* BEGIN Provided material *

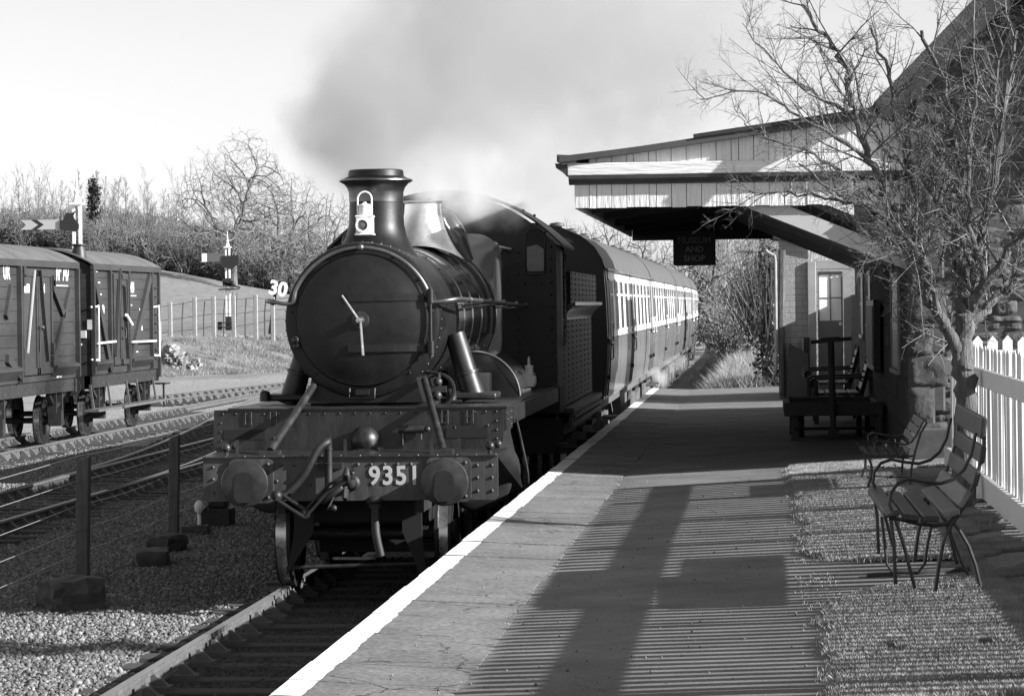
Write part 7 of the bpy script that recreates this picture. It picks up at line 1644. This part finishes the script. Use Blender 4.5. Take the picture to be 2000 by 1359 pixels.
# ---------------------------------------------------------------- smoke and steam
def cloud(name, blobs, density, albedo, lab, cat, voxel, warp=0.5, wscale=0.9, aniso=0.2, soft=1.0, thr=0.30):
    mb = MB()
    for c, r_, w in blobs: mb.sphere(c, r_*1.25, 16, 10)
    o = mb.build(name, None, None, smooth=False)
    rm = o.modifiers.new('union', 'REMESH'); rm.mode = 'VOXEL'; rm.voxel_size = voxel
    m = bpy.data.materials.new(name); m.use_nodes = True; nt = m.node_tree; L = nt.links.new
    for n in list(nt.nodes):
        if n.type == 'BSDF_PRINCIPLED': nt.nodes.remove(n)
    out = [n for n in nt.nodes if n.type == 'OUTPUT_MATERIAL'][0]
    ge = nt.nodes.new('ShaderNodeTexCoord')
    nz = nt.nodes.new('ShaderNodeTexNoise'); nz.inputs['Scale'].default_value = wscale; nz.inputs['Detail'].default_value = 5; nz.inputs['Roughness'].default_value = 0.6; L(ge.outputs['Object'], nz.inputs['Vector'])
    sb_ = nt.nodes.new('ShaderNodeVectorMath'); sb_.operation = 'SUBTRACT'; sb_.inputs[1].default_value = (0.5,)*3; L(nz.outputs['Color'], sb_.inputs[0])
    wp = nt.nodes.new('ShaderNodeVectorMath'); wp.operation = 'SCALE'; wp.inputs['Scale'].default_value = warp*2; L(sb_.outputs[0], wp.inputs[0])
    ad = nt.nodes.new('ShaderNodeVectorMath'); ad.operation = 'ADD'; L(ge.outputs['Object'], ad.inputs[0]); L(wp.outputs[0], ad.inputs[1])
    acc = None
    for c, r_, w in blobs:
        d = nt.nodes.new('ShaderNodeVectorMath'); d.operation = 'DISTANCE'; d.inputs[1].default_value = c; L(ad.outputs[0], d.inputs[0])
        q_ = nt.nodes.new('ShaderNodeMapRange'); q_.inputs['From Min'].default_value = r_; q_.inputs['From Max'].default_value = r_*0.15; q_.inputs['To Max'].default_value = w; q_.interpolation_type = 'SMOOTHSTEP'; L(d.outputs['Value'], q_.inputs['Value'])
        if acc is None: acc = q_.outputs['Result']
        else:
            s_ = nt.nodes.new('ShaderNodeMath'); s_.operation = 'MAXIMUM'; L(acc, s_.inputs[0]); L(q_.outputs['Result'], s_.inputs[1]); acc = s_.outputs[0]
    n2 = nt.nodes.new('ShaderNodeTexNoise'); n2.inputs['Scale'].default_value = wscale*1.5; n2.inputs['Detail'].default_value = 6; n2.inputs['Roughness'].default_value = 0.62; L(ge.outputs['Object'], n2.inputs['Vector'])
    r2 = nt.nodes.new('ShaderNodeMapRange'); r2.inputs['From Min'].default_value = thr; r2.inputs['From Max'].default_value = 0.60; r2.inputs['To Min'].default_value = 0.10; r2.inputs['To Max'].default_value = 1.7; L(n2.outputs['Fac'], r2.inputs['Value'])
    mu = nt.nodes.new('ShaderNodeMath'); mu.operation = 'MULTIPLY'; L(acc, mu.inputs[0]); L(r2.outputs['Result'], mu.inputs[1])
    m3 = nt.nodes.new('ShaderNodeMath'); m3.operation = 'MULTIPLY'; m3.inputs[1].default_value = density; L(mu.outputs[0], m3.inputs[0])
    pv = nt.nodes.new('ShaderNodeVolumePrincipled'); pv.inputs['Color'].default_value = (albedo,)*3+(1,); pv.inputs['Anisotropy'].default_value = aniso; L(m3.outputs[0], pv.inputs['Density'])
    L(pv.outputs[0], out.inputs['Volume']); o.data.materials.clear(); o.data.materials.append(m)
    tag(o, lab, cat, kind='stuff'); return o
def bl(px, py, Y, r_, w=1.0): return (tuple(at(px, py, Y=Y)), r_, w)
cloud('smoke', [bl(735, 330, 30.0, 0.34, 3.0), bl(730, 300, 30.1, 0.50, 2.8), bl(700, 262, 30.6, 0.85, 2.2), bl(665, 232, 31.2, 0.62, 1.2), bl(600, 240, 31.2, 0.45, 0.5), bl(735, 210, 31.4, 0.95, 1.4), bl(800, 160, 32.5, 1.2, 1.0), bl(885, 85, 34, 1.35, 0.75), bl(900, 0, 35, 1.3, 0.5), bl(990, 30, 36.5, 1.7, 0.45),
  bl(880, 240, 33, 0.9, 0.45), bl(960, 170, 36.5, 1.3, 0.45), bl(1080, 90, 40, 1.8, 0.30), bl(1060, 250, 39.5, 1.1, 0.25), bl(1170, 170, 44, 1.5, 0.26), bl(1250, 240, 49, 1.3, 0.3), bl(1240, 70, 48, 1.9, 0.28), bl(1340, 150, 55, 1.7, 0.26), bl(1400, 60, 58, 1.8, 0.15), bl(1000, -40, 38, 1.8, 0.3), bl(960, 320, 35, 0.8, 0.35), bl(1080, 330, 40, 0.9, 0.25)],
  1.8, 0.58, 'grey billowing smoke drifting back from the chimney', 'smoke', 0.22, warp=0.75, wscale=0.8, thr=0.41)
cloud('steam', [bl(870, 388, 33.3, 0.24, 0.9), bl(910, 385, 33.6, 0.34, 0.9), bl(945, 395, 34.0, 0.34, 0.8), bl(900, 350, 33.8, 0.45, 0.5), bl(840, 370, 33.0, 0.25, 0.6), bl(985, 405, 34.3, 0.36, 0.5), bl(880, 335, 33.6, 0.5, 0.5), bl(940, 350, 34.2, 0.55, 0.5), bl(830, 350, 32.6, 0.35, 0.6), bl(890, 410, 33.9, 0.3, 0.5)], 4.0, 0.85, 'white steam drifting over the safety valve and cab front', 'steam', 0.08, warp=0.22, wscale=2.2)
cloud('steam', [bl(1287, 742, 67, 0.26, 1.0), bl(1280, 728, 67, 0.2, 0.9)], 3.5, 0.9, 'small puff of steam leaking beneath the join of the first coaches', 'steam', 0.08, warp=0.2, wscale=2.5)
cloud('steam', [bl(1318, 712, 76, 0.34, 0.7), bl(1330, 702, 77, 0.28, 0.6)], 1.4, 0.8, 'thin grey steam under the second coach', 'steam', 0.1, warp=0.25, wscale=2.0)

* END Provided material *

- **To be done**
Using the data above, write out every line exactly, leaving the images behind.

- **Written response**
Write part 7 of the bpy script that recreates this picture. It picks up at line 1644. This part finishes the script. Use Blender 4.5. Take the picture to be 2000 by 1359 pixels.
# ---------------------------------------------------------------- smoke and steam
def cloud(name, blobs, density, albedo, lab, cat, voxel, warp=0.5, wscale=0.9, aniso=0.2, soft=1.0, thr=0.30):
    mb = MB()
    for c, r_, w in blobs: mb.sphere(c, r_*1.25, 16, 10)
    o = mb.build(name, None, None, smooth=False)
    rm = o.modifiers.new('union', 'REMESH'); rm.mode = 'VOXEL'; rm.voxel_size = voxel
    m = bpy.data.materials.new(name); m.use_nodes = True; nt = m.node_tree; L = nt.links.new
    for n in list(nt.nodes):
        if n.type == 'BSDF_PRINCIPLED': nt.nodes.remove(n)
    out = [n for n in nt.nodes if n.type == 'OUTPUT_MATERIAL'][0]
    ge = nt.nodes.new('ShaderNodeTexCoord')
    nz = nt.nodes.new('ShaderNodeTexNoise'); nz.inputs['Scale'].default_value = wscale; nz.inputs['Detail'].default_value = 5; nz.inputs['Roughness'].default_value = 0.6; L(ge.outputs['Object'], nz.inputs['Vector'])
    sb_ = nt.nodes.new('ShaderNodeVectorMath'); sb_.operation = 'SUBTRACT'; sb_.inputs[1].default_value = (0.5,)*3; L(nz.outputs['Color'], sb_.inputs[0])
    wp = nt.nodes.new('ShaderNodeVectorMath'); wp.operation = 'SCALE'; wp.inputs['Scale'].default_value = warp*2; L(sb_.outputs[0], wp.inputs[0])
    ad = nt.nodes.new('ShaderNodeVectorMath'); ad.operation = 'ADD'; L(ge.outputs['Object'], ad.inputs[0]); L(wp.outputs[0], ad.inputs[1])
    acc = None
    for c, r_, w in blobs:
        d = nt.nodes.new('ShaderNodeVectorMath'); d.operation = 'DISTANCE'; d.inputs[1].default_value = c; L(ad.outputs[0], d.inputs[0])
        q_ = nt.nodes.new('ShaderNodeMapRange'); q_.inputs['From Min'].default_value = r_; q_.inputs['From Max'].default_value = r_*0.15; q_.inputs['To Max'].default_value = w; q_.interpolation_type = 'SMOOTHSTEP'; L(d.outputs['Value'], q_.inputs['Value'])
        if acc is None: acc = q_.outputs['Result']
        else:
            s_ = nt.nodes.new('ShaderNodeMath'); s_.operation = 'MAXIMUM'; L(acc, s_.inputs[0]); L(q_.outputs['Result'], s_.inputs[1]); acc = s_.outputs[0]
    n2 = nt.nodes.new('ShaderNodeTexNoise'); n2.inputs['Scale'].default_value = wscale*1.5; n2.inputs['Detail'].default_value = 6; n2.inputs['Roughness'].default_value = 0.62; L(ge.outputs['Object'], n2.inputs['Vector'])
    r2 = nt.nodes.new('ShaderNodeMapRange'); r2.inputs['From Min'].default_value = thr; r2.inputs['From Max'].default_value = 0.60; r2.inputs['To Min'].default_value = 0.10; r2.inputs['To Max'].default_value = 1.7; L(n2.outputs['Fac'], r2.inputs['Value'])
    mu = nt.nodes.new('ShaderNodeMath'); mu.operation = 'MULTIPLY'; L(acc, mu.inputs[0]); L(r2.outputs['Result'], mu.inputs[1])
    m3 = nt.nodes.new('ShaderNodeMath'); m3.operation = 'MULTIPLY'; m3.inputs[1].default_value = density; L(mu.outputs[0], m3.inputs[0])
    pv = nt.nodes.new('ShaderNodeVolumePrincipled'); pv.inputs['Color'].default_value = (albedo,)*3+(1,); pv.inputs['Anisotropy'].default_value = aniso; L(m3.outputs[0], pv.inputs['Density'])
    L(pv.outputs[0], out.inputs['Volume']); o.data.materials.clear(); o.data.materials.append(m)
    tag(o, lab, cat, kind='stuff'); return o
def bl(px, py, Y, r_, w=1.0): return (tuple(at(px, py, Y=Y)), r_, w)
cloud('smoke', [bl(735, 330, 30.0, 0.34, 3.0), bl(730, 300, 30.1, 0.50, 2.8), bl(700, 262, 30.6, 0.85, 2.2), bl(665, 232, 31.2, 0.62, 1.2), bl(600, 240, 31.2, 0.45, 0.5), bl(735, 210, 31.4, 0.95, 1.4), bl(800, 160, 32.5, 1.2, 1.0), bl(885, 85, 34, 1.35, 0.75), bl(900, 0, 35, 1.3, 0.5), bl(990, 30, 36.5, 1.7, 0.45),
  bl(880, 240, 33, 0.9, 0.45), bl(960, 170, 36.5, 1.3, 0.45), bl(1080, 90, 40, 1.8, 0.30), bl(1060, 250, 39.5, 1.1, 0.25), bl(1170, 170, 44, 1.5, 0.26), bl(1250, 240, 49, 1.3, 0.3), bl(1240, 70, 48, 1.9, 0.28), bl(1340, 150, 55, 1.7, 0.26), bl(1400, 60, 58, 1.8, 0.15), bl(1000, -40, 38, 1.8, 0.3), bl(960, 320, 35, 0.8, 0.35), bl(1080, 330, 40, 0.9, 0.25)],
  1.8, 0.58, 'grey billowing smoke drifting back from the chimney', 'smoke', 0.22, warp=0.75, wscale=0.8, thr=0.41)
cloud('steam', [bl(870, 388, 33.3, 0.24, 0.9), bl(910, 385, 33.6, 0.34, 0.9), bl(945, 395, 34.0, 0.34, 0.8), bl(900, 350, 33.8, 0.45, 0.5), bl(840, 370, 33.0, 0.25, 0.6), bl(985, 405, 34.3, 0.36, 0.5), bl(880, 335, 33.6, 0.5, 0.5), bl(940, 350, 34.2, 0.55, 0.5), bl(830, 350, 32.6, 0.35, 0.6), bl(890, 410, 33.9, 0.3, 0.5)], 4.0, 0.85, 'white steam drifting over the safety valve and cab front', 'steam', 0.08, warp=0.22, wscale=2.2)
cloud('steam', [bl(1287, 742, 67, 0.26, 1.0), bl(1280, 728, 67, 0.2, 0.9)], 3.5, 0.9, 'small puff of steam leaking beneath the join of the first coaches', 'steam', 0.08, warp=0.2, wscale=2.5)
cloud('steam', [bl(1318, 712, 76, 0.34, 0.7), bl(1330, 702, 77, 0.28, 0.6)], 1.4, 0.8, 'thin grey steam under the second coach', 'steam', 0.1, warp=0.25, wscale=2.0)